Ojai looks to allow new cannabis lounges for on-site consumption


Cannabis lounges where customers could partake on site may be coming to the small Ventura County town of Ojai, a popular Southern California retreat and vacation destination.

The Ojai City Council this week signaled interest in moving forward with a proposal to allow three cannabis dispensaries in the city to open lounges where customers could smoke, vape or consume edibles.

The council originally was considering a policy that would allow only the consumption of edibles in the lounges, per a recommendation from the Ojai Planning Commission. That proposal was rejected Tuesday night, and the council requested additional time to reach out to the city’s three dispensaries to get a better idea of what the lounges might look like.

“They’re doing that with an open mind; it could involve edibles, smoking or vaping,” said Robin Godfrey, spokesperson for the city of Ojai.
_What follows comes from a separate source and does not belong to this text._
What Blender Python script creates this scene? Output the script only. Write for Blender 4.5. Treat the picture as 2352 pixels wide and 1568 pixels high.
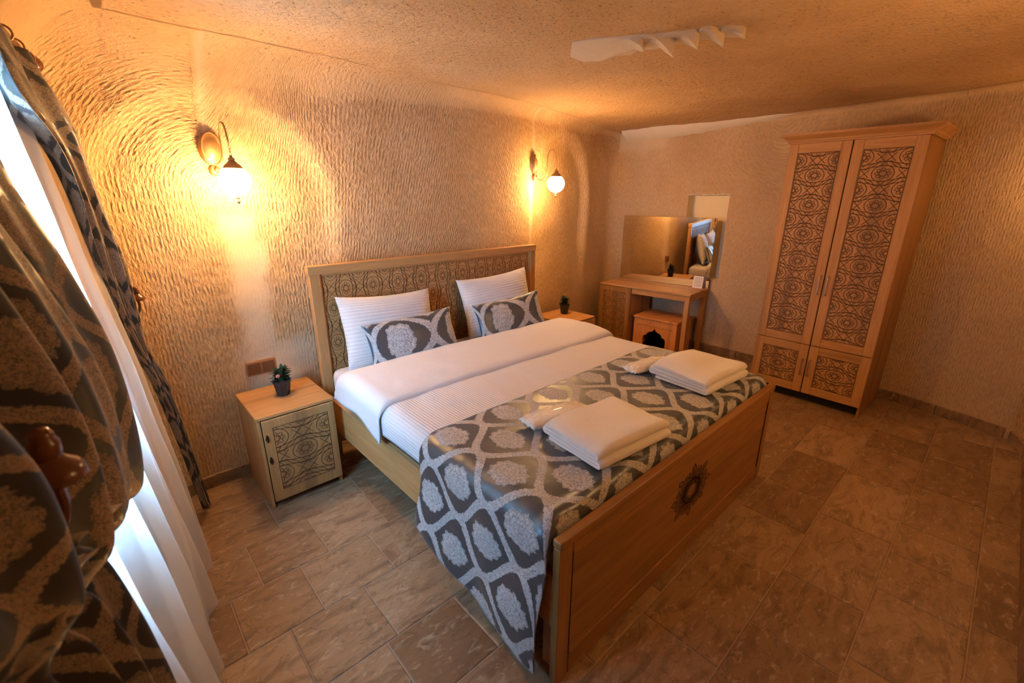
import bpy, bmesh, math, random
from mathutils import Vector, Matrix, noise
random.seed(7)
PI = math.pi
sc = bpy.context.scene
C = sc.collection
for o in list(bpy.data.objects): bpy.data.objects.remove(o)

# ------------------------------------------------------------------ camera, world, light, exposure
CAM = Vector((-0.936, -0.784, 1.754)); YAW, PITCH = math.radians(42.448), math.radians(17.909)
F = Vector((math.sin(YAW)*math.cos(PITCH), math.cos(YAW)*math.cos(PITCH), -math.sin(PITCH)))
Rv = Vector((math.cos(YAW), -math.sin(YAW), 0)); Uv = Rv.cross(F)
cd = bpy.data.cameras.new('camera'); cam = bpy.data.objects.new('camera', cd); C.objects.link(cam)
cd.sensor_width = 36; cd.lens = 36*1031.355/2352; cd.clip_start = 0.02
cam.matrix_world = Matrix(((Rv.x, Uv.x, -F.x, CAM.x), (Rv.y, Uv.y, -F.y, CAM.y), (Rv.z, Uv.z, -F.z, CAM.z), (0, 0, 0, 1)))
cd.dof.use_dof = True; cd.dof.focus_distance = 3.0; cd.dof.aperture_fstop = 2.8
sc.camera = cam

world = bpy.data.worlds.new('world'); sc.world = world; world.use_nodes = True
bg = world.node_tree.nodes['Background']; bg.inputs[0].default_value = (0.50, 0.72, 1.0, 1); bg.inputs[1].default_value = 2.5

LAMP_STRENGTH = 188.0; LAMP_COL = (1.0, 0.555, 0.215)
sc.view_settings.view_transform = 'Standard'; sc.view_settings.look = 'None'
sc.view_settings.exposure = 0.27; sc.view_settings.gamma = 1.0

def area(name, loc, target, sx, sy, power, col):
    l = bpy.data.lights.new(name, 'AREA'); l.shape = 'RECTANGLE'; l.size = sx; l.size_y = sy; l.energy = power; l.color = col
    o = bpy.data.objects.new(name, l); C.objects.link(o); o.location = loc
    o.rotation_euler = (Vector(target)-Vector(loc)).to_track_quat('-Z', 'Z').to_euler(); return o
# daylight: the sky outside the window in the left wall
day = area('window_daylight', (-1.85, 0.66, 1.55), (0.6, 0.50, 1.1), 1.5, 1.0, 500, (0.28, 0.59, 1.0))

# ------------------------------------------------------------------ helpers
class MB:
    def __init__(s): s.v = []; s.f = []; s.uv = None
    def add(s, vs, fs):
        b = len(s.v); s.v += [tuple(p) for p in vs]; s.f += [tuple(i+b for i in f) for f in fs]; return s
    def box(s, x0, x1, y0, y1, z0, z1):
        return s.add([(x0,y0,z0),(x1,y0,z0),(x1,y1,z0),(x0,y1,z0),(x0,y0,z1),(x1,y0,z1),(x1,y1,z1),(x0,y1,z1)],
                     [(0,3,2,1),(4,5,6,7),(0,1,5,4),(1,2,6,5),(2,3,7,6),(3,0,4,7)])
    def prism(s, poly, z0, z1, M=None):
        n = len(poly); vs = [(x,y,z0) for x,y in poly]+[(x,y,z1) for x,y in poly]
        if M: vs = [M @ Vector(p) for p in vs]
        return s.add(vs, [tuple(range(n-1,-1,-1)), tuple(range(n,2*n))]+[(i,(i+1)%n,n+(i+1)%n,n+i) for i in range(n)])
    def lathe(s, prof, n=20, c=(0,0,0), sx=1, sy=1, M=None):
        vs = []; m = len(prof)
        for r, z in prof:
            for k in range(n):
                a = 2*PI*k/n; p = Vector((r*sx*math.cos(a), r*sy*math.sin(a), z))
                if M: p = M @ p
                vs.append((p.x+c[0], p.y+c[1], p.z+c[2]))
        fs = [(j*n+k, j*n+(k+1)%n, (j+1)*n+(k+1)%n, (j+1)*n+k) for j in range(m-1) for k in range(n)]
        fs += [tuple(range(n-1,-1,-1)), tuple((m-1)*n+k for k in range(n))]
        return s.add(vs, fs)
    def tube(s, pts, r, n=8, closed=False):
        pts = [Vector(p) for p in pts]; m = len(pts); vs = []; up = None
        for i in range(m):
            if closed: t = pts[(i+1)%m]-pts[i-1]
            else: t = pts[min(i+1,m-1)]-pts[max(i-1,0)]
            t.normalize()
            if up is None: up = t.orthogonal().normalized()
            up = (up - t*up.dot(t)).normalized(); w = t.cross(up)
            rr = r[i] if isinstance(r, (list,tuple)) else r
            for k in range(n):
                a = 2*PI*k/n; vs.append(pts[i]+rr*(math.cos(a)*up+math.sin(a)*w))
        fs = [(j*n+k, j*n+(k+1)%n, ((j+1)%m)*n+(k+1)%n, ((j+1)%m)*n+k) for j in range(m if closed else m-1) for k in range(n)]
        if not closed: fs += [tuple(range(n-1,-1,-1)), tuple((m-1)*n+k for k in range(n))]
        return s.add(vs, fs)
    def grid(s, fn, nu, nv, uvfn=None):
        b = len(s.v)
        for j in range(nv+1):
            for i in range(nu+1): s.v.append(tuple(fn(i/nu, j/nv)))
        for j in range(nv):
            for i in range(nu):
                a = b+j*(nu+1)+i; s.f.append((a, a+1, a+nu+2, a+nu+1))
        if uvfn:
            if s.uv is None: s.uv = {}
            for j in range(nv+1):
                for i in range(nu+1): s.uv[b+j*(nu+1)+i] = uvfn(i/nu, j/nv)
        return s
    def mesh(s, name):
        m = bpy.data.meshes.new(name); m.from_pydata(s.v, [], s.f); m.update()
        if s.uv:
            l = m.uv_layers.new(name='UVMap')
            for lp in m.loops: l.data[lp.index].uv = s.uv.get(lp.vertex_index, (0, 0))
        return m
    def build(s, name, mat, parent=None, smooth=False, bevel=0, loc=None):
        m = s.mesh(name); o = bpy.data.objects.new(name, m); C.objects.link(o)
        m.materials.append(mat)
        if smooth:
            m.shade_smooth(); m.set_sharp_from_angle(angle=math.radians(smooth if smooth is not True else 40))
        if parent: o.parent = parent
        if loc: o.location = loc
        if bevel:
            b = o.modifiers.new('bevel', 'BEVEL'); b.width = bevel; b.segments = 2; b.limit_method = 'ANGLE'; b.angle_limit = 0.6
            m.shade_smooth(); m.set_sharp_from_angle(angle=math.radians(30))
        return o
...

The process is expected to take several months, Godfrey said.

The three dispensaries that would be allowed to open lounges are Ojai Greens, Sespe Creek Collective and Shangri-La Care Centers.

Beyond boosting tourism and business, having an on-site lounge would allow for more educational opportunities, said Jeffrey Kroll, the owner of Shangri-La Care Centers. He said his average customer’s age is 56, and his clients include first-time cannabis smokers.

“The advantage of having a group of people consuming on-site is it makes those who have never used cannabis more comfortable,” Kroll said.

Chelsea Sutula, the owner of Sespe Creek Collective, said she was excited to see little opposition from the council to the plan to add cannabis lounges in the city.

“We’ve been trying to get the city to approve this for almost a year,” Sutula said. “Our biggest constraint here is what real estate is available.”

Currently the three dispensaries have been permitted to operate only from an industrial area on the southern end of Ojai. Council members are also considering whether to allow dispensaries to open closer to the city center on East Ojai Avenue.

“A lot of people are looking for alternatives to bars to socialize in,” Sutula said.

Ojai has become an increasingly popular destination for Angelenos looking for a day or weekend trip. Tourism remains a hot-button issue, however, with crowds straining a tight market for hotel rooms and short-term vacation rentals banned by the city.